Minimizing Active Power Losses and Voltage Deviations for Reactive Power Planning Considering Bus Vulnerability

Abstract

This paper presents a novel Rhinoceros Swarm Optimization (RSO) algorithm to solve the Optimal Reactive Power Dispatch (ORPD) problem in modern power systems. The growing energy demand and economic expansion have increased stress on power networks, making voltage stability a critical concern. Our two-stage approach first identifies vulnerable buses using three stability indices (FVSI, LSI, and VCPI), then optimizes control variables through the proposed RSO algorithm. The proposed RSO is validated and tested on standard IEEE 57, Algerian 114, and Nordic-44 bus power systems. The implementations are carried out in MATLAB 2019a Simulink platform.
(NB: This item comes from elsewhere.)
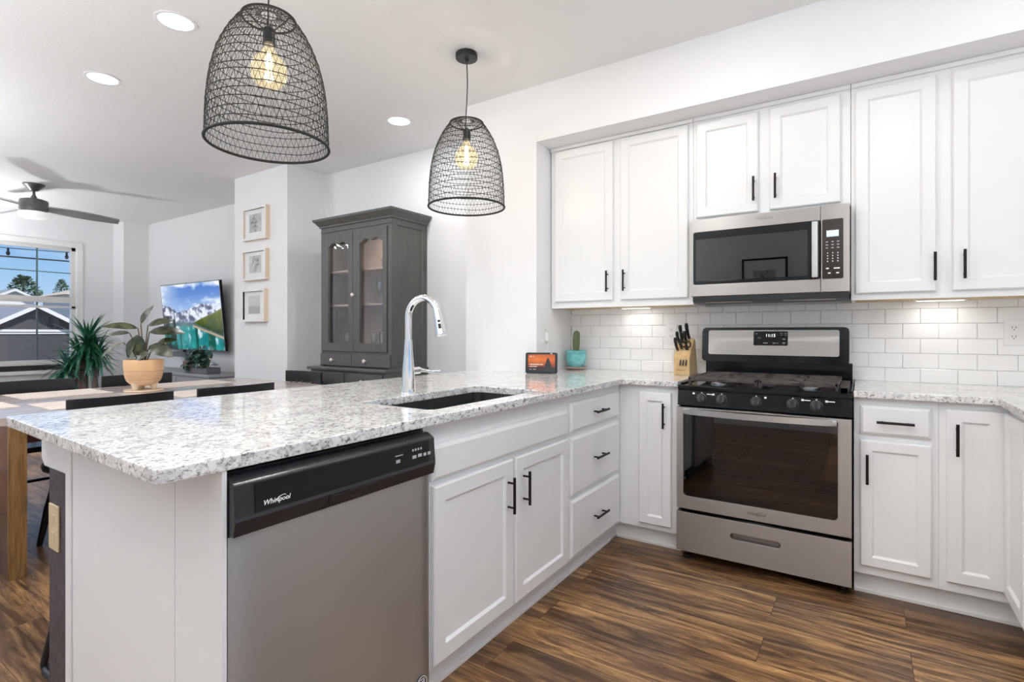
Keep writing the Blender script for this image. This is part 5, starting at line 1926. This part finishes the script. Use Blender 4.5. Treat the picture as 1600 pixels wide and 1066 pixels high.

The findings of the proposed RSO approach are contrasted with the existing methods like Sine-Cosine Algorithm (SCA), Improved Differential Evolutionary (IDE), Lévy-flight Phasor Particle Swarm Optimization (LPPSO), Gradient Jellyfish Search Optimizer (GJSO), and Adaptive Beluga Whale Optimization (ABWO) to confirm the superiority of the proposed technique. Thus, for standard IEEE 57 the power loss of the proposed RSO method is 22.05 MW contrasted to the existing SCA, IDE, LPPSO, GJSO, and ABWO methods which attain a power loss of 24.34 MW, 25.05 MW, 25.50 MW, 26.10 MW and 27.01 MW respectively.